Mas porquê falar de um álbum de metal naquele que se quer um blogue literário? Porque The Triumph of Steel foi mais que um disco: foi o guião do primeiro épico que contei, com o quarto que na altura partilhava com o meu irmão como palco e este último como meu público cativo. Isto porque, embora as faixas não estivessem nominalmente relacionadas umas com as outras, eu tinha-me convencido de que havia um fio condutor entre elas, a semelhança do Campeão Eterno de Moorcock a reencarnar pelo tempo e espaço. Assim, ao longo de vários espectáculos caseiros, qual temporada na Broadway, o álbum ia tocando em altos berros enquanto eu relatava ao meu irmão o que acontecia, numa saga que passo a detalhar:

A narrativa começa, o tal “Campeão Eterno” está na Grécia Antiga, a participar em momentos da Ilíada, que eu à altura não tinha lido e da qual apenas sabia o básico. Honra e vingança, homens e deuses, sangue e glória. Uma entrada triunfante em cena, como que a preparar o palco para o que aí vem.

Esta faixa não parecia contar qualquer história, por isso sempre serviu na minha cabeça como o genérico da mesma, por assim dizer. À falta de algo melhor para contar ao meu irmão, ia-lhe só lendo os nomes dos membros da banda e equipa técnica e tentava convencê-lo de que a letra dizia “leave the hall”, e não “eat them all”.

E aqui voltamos ao que interessa: uma overdose de fantasia épica pura e dura. Cavaleiros de dragões, feitiços de destruição e invisibilidade, juras de fogo e magia, chamamentos infernais e profecias de morte e renascimento. Porque o tal “Campeão Eterno” morria aqui…

…mas acabava ressuscitado por um xamã índio em plena Guerra Cherokee-Americana. As injustiças e massacres relatados pelo xamã serviram como combustível anímico para o guerreiro, que despertava e ajudava os índios na sua batalha desesperada. Tanto sangue derramado começava a ter o seu preço, contudo.

Existem entidades muito interessadas na alma do tal “Campeão Eterno”. Vozes sinistras que se fazem ouvir enquanto o sangue pinga da sua espada, sussurros de corrupção que lhe são ciciados pelos arquejos de cada homem que ele mata.

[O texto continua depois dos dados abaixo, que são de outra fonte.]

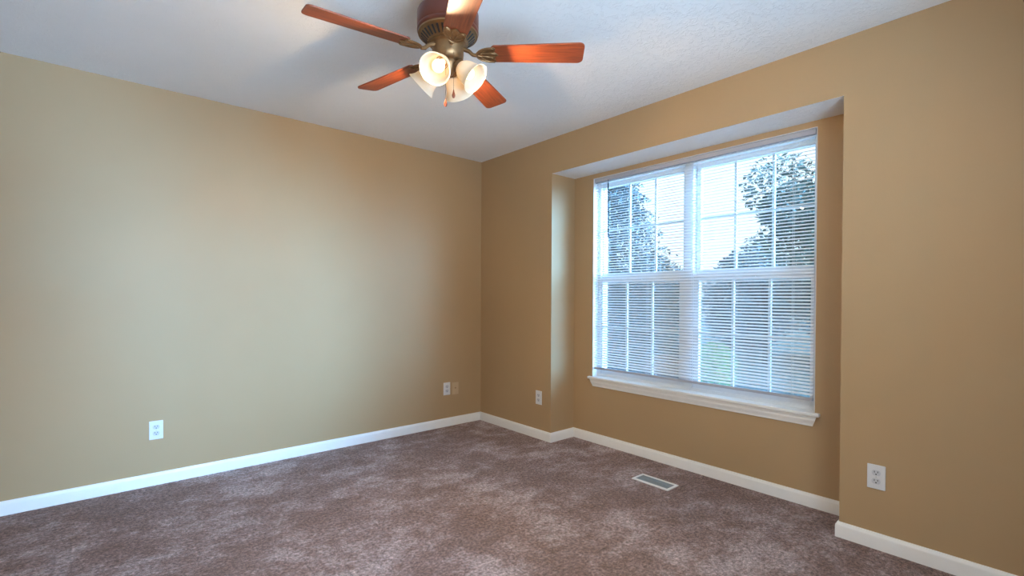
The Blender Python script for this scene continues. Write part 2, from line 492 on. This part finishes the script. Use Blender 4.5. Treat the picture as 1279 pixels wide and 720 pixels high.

Isto é capaz de acabar mal…

Mas ele tem uma espada, e um ego enorme. Nasceu para morrer em batalha e ri-se do seu destino. Ainda assim, acaba por se ver sobrepujado por inimigos numa refrega épica de um contra muitos. Por momentos, parece que vai mesmo desta para melhor, mas, num surto de energia e vontade férrea, ergue-se para despachar o serviço e sai vitorioso. Mas, no fim, moribundo, ainda tinha outras contas a prestar, tal como vaticinado na canção sobre os dragões…

O Inferno reclamava aquilo que era seu. O espírito do guerreiro estava agrilhoado aos reinos inferiores, e o Demónio tentava o “Campeão Eterno” com ofertas sedutoras, mas ele resiste e enceta um combate desesperado pela salvação da sua alma. Esta faixa era perfeita para ser contada como parte de uma história, graças aos efeitos sonoros e ao ritmo das guitarras, que me permitia simular os golpes desajeitados de um duelo de espadas que faziam o meu irmão rir. No fim, o combate épico termina com uma explosão.

E assim termina a história, com o Campeão Eterno a ascender após a derradeira morte e a tornar-se no epónimo Mestre do Vento, concretizando assim os vaticínios da canção sobre os dragões. Era também a única música consensual em toda a casa, porque ninguém ficava indiferente ao bálsamo que esta balada representa neste pesado tour de force musical.

Espero que pelo menos alguma das músicas tenham sido do vosso agrado. Se nada mais, espero que este breve recontar daquele que foi o primeiro épico que concebi tenha sido esclarecedor quanto às influências  e impulsos primordiais que culminaram numa vontade insaciável de contar histórias. Agora, se me dão licença, vou ouvir um pouco de The Triumph of Steel, que fiquei com saudades.